Scene modeling code data:
%%

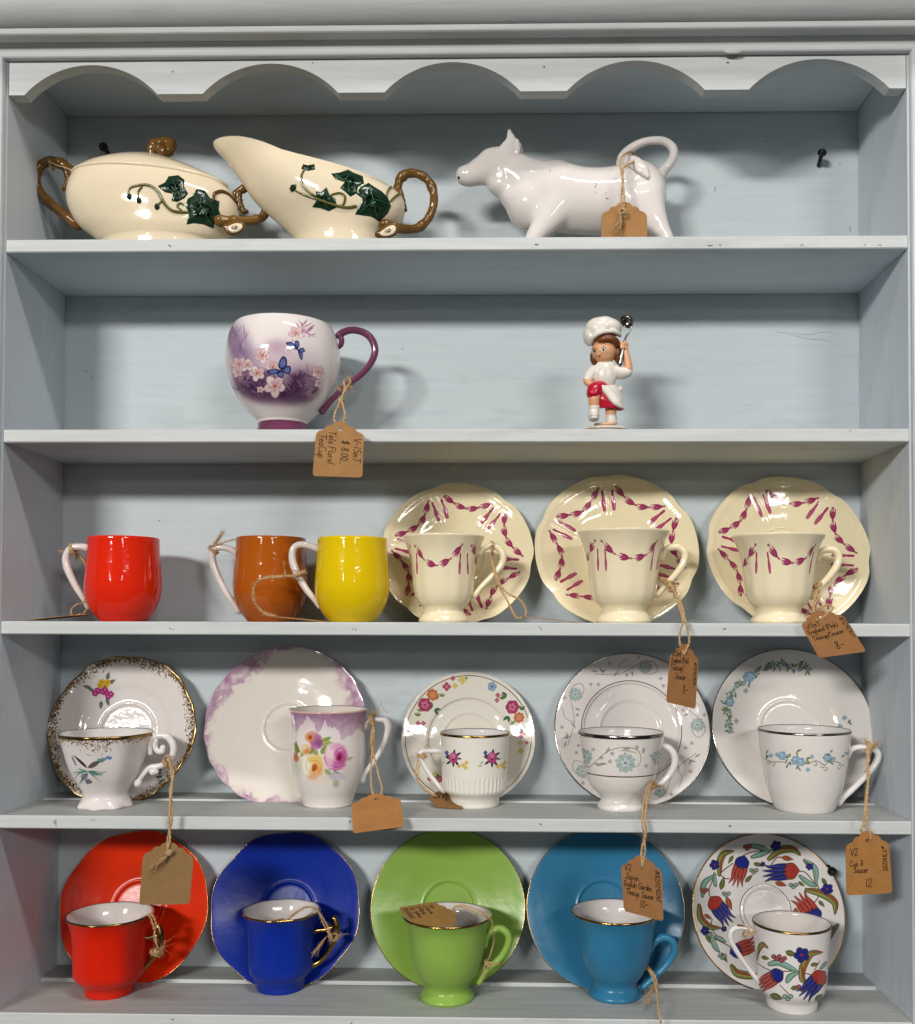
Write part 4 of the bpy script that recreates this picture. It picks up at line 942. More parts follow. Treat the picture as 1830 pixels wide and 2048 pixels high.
saz(c, TT((880, 330), (940, 310), (1000, 285)), 8, TQ, '#8fc0ba'); saz(c, TT((850, 262), (930, 275), (980, 300)), 8, TQ, '#8fc0ba'); saz(c, TT((590, 555), (600, 480), (670, 430)), 9, TQ, '#8fc0ba'); saz(c, TT((660, 425), (665, 480), (670, 500)), 6, TQ, '#8fc0ba'); saz(c, TT((1180, 350), (1240, 400), (1250, 500)), 9, TQ, '#8fc0ba'); saz(c, TT((1160, 440), (1210, 480), (1250, 500)), 8, TQ, '#8fc0ba'); saz(c, TT((640, 770), (660, 840), (690, 880)), 9, TQ, '#8fc0ba'); saz(c, TT((670, 790), (730, 820)), 7, TQ, '#8fc0ba')
for p in ((890, 365, 950, 380), (845, 475, 890, 430), (1020, 475, 1090, 495), (1150, 470, 1190, 500), (1265, 580, 1300, 620), (1140, 620, 1145, 700), (735, 560, 770, 640), (600, 660, 650, 690), (1050, 330, 1120, 345), (1280, 450, 1310, 500), (700, 520, 720, 440), (700, 880, 735, 940), (770, 320, 740, 370), (610, 770, 635, 830), (1210, 390, 1180, 350)):
    u0, v0 = T_(p[0], p[1]); u1, v1 = T_(p[2], p[3]); L = math.hypot(u1 - u0, v1 - v0)
    leaf(c, u0, v0, L, L * 0.42, math.degrees(math.atan2(v0 - v1, u1 - u0)), BRN); leaf(c, u0, v0, L * 0.95, L * 0.32, math.degrees(math.atan2(v0 - v1, u1 - u0)), OLV if p[0] % 3 else '#a8452f', '#8f9a50')
for x, y, R in ((660, 375, 10), (1015, 265, 10), (1310, 515, 11), (605, 755, 9), (945, 370, 5), (720, 745, 6), (1210, 385, 7)): blueflower(c, *T_(x, y), R)
for x, y in ((895, 405), (1125, 490), (1160, 690), (735, 540), (600, 520), (1320, 740), (705, 900), (850, 270)):
    for i in range(3): c.ell(*T_(x + (i - 1) * 14, y + (i % 2) * 12), 4.6, 4.2, 0, BRN); c.ell(*T_(x + (i - 1) * 14, y + (i % 2) * 12), 3.4, 3.0, 0, '#88a89a' if x % 2 else '#b06050')
tulip(c, *T_(825, 355), 50, 255, BL, RD); tulip(c, *T_(1115, 410), 56, 185, RD, BL); tulip(c, *T_(662, 590), 54, 308, RD, BL); tulip(c, *T_(1245, 672), 54, 128, BL, RD); tulip(c, *T_(785, 875), 50, 20, BL, RD); tulip(c, *T_(1100, 940), 50, 330, RD, BL)
W.body.data.materials[0] = ceramic('tulip_enamel', '#fff', rough=0.09, image=c.image('tulip_saucer_print'), bump=0.03, bscale=60)
TC = [(47.5, 0), (48.5, 3), (49.5, 14), (51.5, 20), (57, 26), (63, 35), (66, 48), (68, 70), (70, 100), (72.5, 135), (75, 163)]
W = cup('teacup', 'white cylindrical cup enamelled with red and blue tulips', 1583.5, 0.036, ZS[4], TC, M_WHITE, M_INW, rim=(M_DARKGOLD, 2), image_bg='#e4dddb')
c = W.canvas
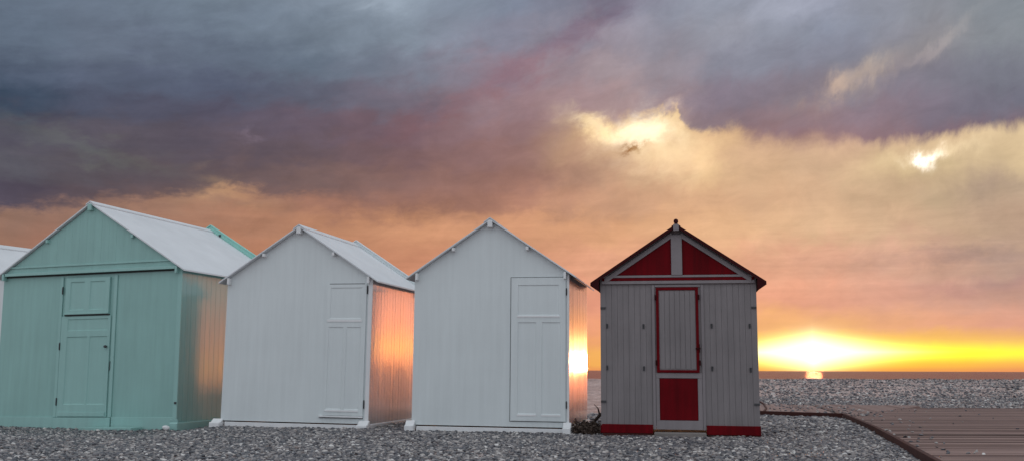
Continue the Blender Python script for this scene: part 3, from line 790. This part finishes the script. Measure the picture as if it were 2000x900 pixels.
# ------------------------------------------------------------------ pebbles (thousands: stuff)
rng = np.random.default_rng(5)
pts = []; rad = []
huts = [(-8.625, 16.30, .294, 3.53, 3.2), (-4.383, 14.709, .232, 2.37, 1.95), (-1.402, 13.72, .195, 2.225, 2.15), (1.198, 12.996, .173, 2.058, 2.05)]
def free(x, y):
    k = kx(y)
    if k is not None and x > k - .03: return False
    if y > 17.61 and x > 3.0 and y > 18.75 - (x - 3.0) * .15 and x < 4.74 and False: return False
    if y >= 17.61:
        if y < 21.6 and x > fanx(y) - .1: return False
        if y < 23.6 and y > 18.49 - (x - 4.74) * .6875 and 4.80 + (y - 18.5) * .21 < x < 8.6 + (y - 21.6) * .21: return False
    for (X, Y, a, w, d) in huts:
        dx, dy = x - X, y - Y
        lx = dx * math.cos(a) - dy * math.sin(a); ly = dx * math.sin(a) + dy * math.cos(a)
        if .03 < lx < w - .03 and .02 < ly < d: return False
        if w == 2.058 and .70 < lx < 1.37 and -.16 < ly < 0: return False
        if w == 3.53 and 1.97 < lx < 2.97 and -.35 < ly < 0 and rng.random() < .6: return False
    return True
y = 8.4
def scatter(x0, x1, y0, y1, dens, r0, r1):
    n = int((x1 - x0) * (y1 - y0) * dens)
    X = rng.uniform(x0, x1, n); Y = rng.uniform(y0, y1, n)
    for x, yy in zip(X, Y):
        if abs(x) > yy * .585 + .3: continue
        if not free(x, yy): continue
        u = rng.random(); r = r0 + (r1 - r0) * u ** 2.2
        pts.append((x, yy, gz(x, yy) + r * rng.uniform(.0, .5))); rad.append(r)
scatter(-9, 7, 8.3, 13.2, 1250, .009, .027)
scatter(-9, 3.4, 13.2, 14.9, 1100, .009, .028)
scatter(-9.5, -4.2, 14.9, 17.2, 700, .012, .032)
scatter(3.0, 6.2, 13.2, 19, 620, .012, .038)
scatter(-2.3, 1.9, 14.4, 19, 260, .018, .045)
scatter(3.0, 6.4, 19, 26, 120, .02, .05)
scatter(5.0, 18, 21.8, 30, 120, .014, .040)
scatter(6, 29, 30, 48, 28, .02, .055)
for i in range(110):      # strays kicked onto the boards
    yy = 9.0 + 12.5 * rng.random(); k = kx(yy) if yy < 17.6 else fanx(yy)
    if k is None: continue
    xx = k + .05 + abs(rng.normal(0, .45)) if i % 3 else k + rng.random() * 6
    pts.append((xx, yy, ZD + .006)); rad.append(rng.uniform(.010, .024))
for i in range(170):
    a = rng.random() * 5.2; q = rng.random() * 2.2
    xx = 4.85 + q * .8 + a * .2; yy = 18.45 - q * .6 + a
    pts.append((xx, yy, max(ZD, gz(xx, yy) + .03) + .008)); rad.append(rng.uniform(.012, .03))
me = bpy.data.meshes.new('pebbles'); me.from_pydata(pts, [], [])
me.attributes.new('rad', 'FLOAT', 'POINT').data.foreach_set('value', rad)
peb = bpy.data.objects.new('pebbles', me); COL.objects.link(peb)
tag(peb, 'grey and white flint pebbles covering the beach around the huts', 'pebbles', kind='stuff')
ng = bpy.data.node_groups.new('pebble_scatter', 'GeometryNodeTree')
ng.interface.new_socket('Geometry', in_out='INPUT', socket_type='NodeSocketGeometry')
ng.interface.new_socket('Geometry', in_out='OUTPUT', socket_type='NodeSocketGeometry')
G = NT(ng)
gi = G.node('NodeGroupInput'); go = G.node('NodeGroupOutput')
gti = G.node('GeometryNodeGeometryToInstance')
for v in range(5):
    ico = G.node('GeometryNodeMeshIcoSphere'); ico.inputs['Radius'].default_value = 1; ico.inputs['Subdivisions'].default_value = 2
    pos = G.node('GeometryNodeInputPosition')
    nz = G.node('ShaderNodeTexNoise'); nz.inputs['Scale'].default_value = .75; nz.inputs['Detail'].default_value = 1.5
    G.l.new(G.vm('ADD', pos.outputs[0], (v * 7.3, v * 3.1, 0)), nz.inputs['Vector'])
    offv = G.vm('SCALE', G.vm('SUBTRACT', nz.outputs['Color'], (.5, .5, .5)), scale=1.5)
    sp = G.node('GeometryNodeSetPosition'); G.l.new(ico.outputs[0], sp.inputs[0]); G.l.new(offv, sp.inputs['Offset'])
    ss = G.node('GeometryNodeSetShadeSmooth'); G.l.new(sp.outputs[0], ss.inputs[0])
    sm = G.node('GeometryNodeSetMaterial'); sm.inputs['Material'].default_value = M['pebble']; G.l.new(ss.outputs[0], sm.inputs[0])
    G.l.new(sm.outputs[0], gti.inputs[0])
iop = G.node('GeometryNodeInstanceOnPoints'); G.l.new(gi.outputs[0], iop.inputs['Points']); G.l.new(gti.outputs[0], iop.inputs['Instance'])
iop.inputs['Pick Instance'].default_value = True
ri = G.node('FunctionNodeRandomValue', data_type='INT'); ri.inputs[4].default_value = 0; ri.inputs[5].default_value = 4; G.l.new(ri.outputs[2], iop.inputs['Instance Index'])
rr = G.node('FunctionNodeRandomValue', data_type='FLOAT_VECTOR'); rr.inputs[0].default_value = (-.45, -.45, 0); rr.inputs[1].default_value = (.45, .45, 6.283)
rr.inputs['Seed'].default_value = 3
G.l.new(rr.outputs[0], iop.inputs['Rotation'])
na = G.node('GeometryNodeInputNamedAttribute', data_type='FLOAT'); na.inputs['Name'].default_value = 'rad'
rs = G.node('FunctionNodeRandomValue', data_type='FLOAT_VECTOR'); rs.inputs[0].default_value = (.9, .65, .42); rs.inputs[1].default_value = (1.45, 1.0, .72); rs.inputs['Seed'].default_value = 8
G.l.new(G.vm('SCALE', rs.outputs[0], scale=na.outputs[0]), iop.inputs['Scale'])
G.l.new(iop.outputs[0], go.inputs[0])
md = peb.modifiers.new('scatter', 'NODES'); md.node_group = ng

# ------------------------------------------------------------------ dry weeds between the last two huts
def weed(name, loc, w, h, n, label, seed):
    rnd = random.Random(seed); b = MB()
    for i in range(n):
        a = rnd.uniform(0, 6.283); r = rnd.uniform(0, w); p = Vector((math.cos(a) * r, math.sin(a) * r * 1.5, 0)); pts_ = [p.copy()]
        d = Vector((rnd.uniform(-.6, .6), rnd.uniform(-.6, .6), 1)).normalized(); L = h * rnd.uniform(.35, 1.0) / 4
        for k in range(4):
            d = (d + Vector((rnd.uniform(-.5, .5), rnd.uniform(-.5, .5), rnd.uniform(-.45, .15)))).normalized(); p = p + d * L; pts_.append(p.copy())
        b.tube(pts_, [.005, .004, .004, .003, .002], 4)
        for k in range(7):
            q = pts_[rnd.randint(1, 4)] + Vector((rnd.uniform(-.03, .03), rnd.uniform(-.03, .03), rnd.uniform(-.02, .02)))
            u = Vector((rnd.uniform(-1, 1), rnd.uniform(-1, 1), rnd.uniform(-1, 1))).normalized() * rnd.uniform(.012, .03); v = u.orthogonal().normalized() * .012
            b.add([q - u, q + v, q + u, q - v], [(0, 1, 2, 3)])
    o = b.build(name, M['weed'], None); o.location = loc
    tag(o, label, 'dry weeds')
    return o
weed('dry_weed_clump', (1.03, 13.35, 0), .16, .20, 260, 'dark brown tangle of dry weeds in the gap between white and grey hut', 3)
tw = MB(); tw.tube([(1.22, 14.9, .02), (1.36, 15.0, .17), (1.52, 15.1, .26), (1.62, 15.1, .34)], [.03, .026, .018, .010], 7)
tw.tube([(1.36, 15.0, .17), (1.34, 15.05, .27), (1.28, 15.05, .33)], [.016, .010, .006], 6)
tag(tw.build('driftwood_branch', M['weed'], None, smooth=True), 'dark forked driftwood branch standing behind the gap beside the grey hut', 'driftwood')
# pale stone against the green hut's corner
bm = bmesh.new(); bmesh.ops.create_icosphere(bm, subdivisions=3, radius=1)
for v in bm.verts:
    v.co *= 1 + .25 * mnoise.noise(v.co * 1.1 + Vector((3, 1, 2))); v.co = Vector((v.co.x * .055, v.co.y * .045, v.co.z * .042))
me = bpy.data.meshes.new('stone'); bm.to_mesh(me); bm.free(); me.materials.append(M['white_trim']); me.polygons.foreach_set('use_smooth', [True] * len(me.polygons))
so_ = bpy.data.objects.new('stone', me); COL.objects.link(so_); so_.location = (-5.36, 15.16, -.055)
tag(so_, 'pale smooth stone lying against the right corner of the green hut', 'stone')

# ------------------------------------------------------------------ render settings
scene.render.engine = 'CYCLES'
scene.view_settings.view_transform = 'Standard'; scene.view_settings.look = 'None'
scene.view_settings.exposure = 0; scene.view_settings.gamma = 1; scene.view_settings.use_curve_mapping = False
scene.cycles.use_denoising = True
scene.cycles.max_bounces = 6
scene.cycles.sample_clamp_indirect = 8
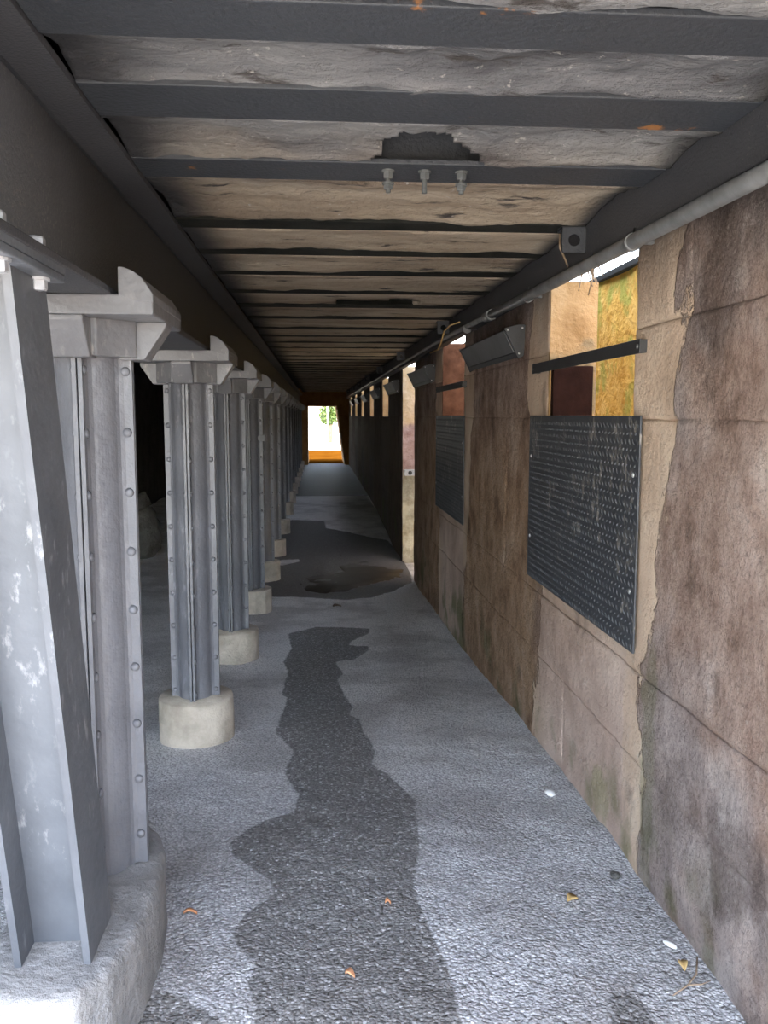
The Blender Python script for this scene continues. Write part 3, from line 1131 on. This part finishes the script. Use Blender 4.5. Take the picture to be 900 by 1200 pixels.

%%

WRITTEN TASK: Say how many lines of the data include the word "pixels". Nothing other than the number should be given.

WRITTEN RESPONSE: 3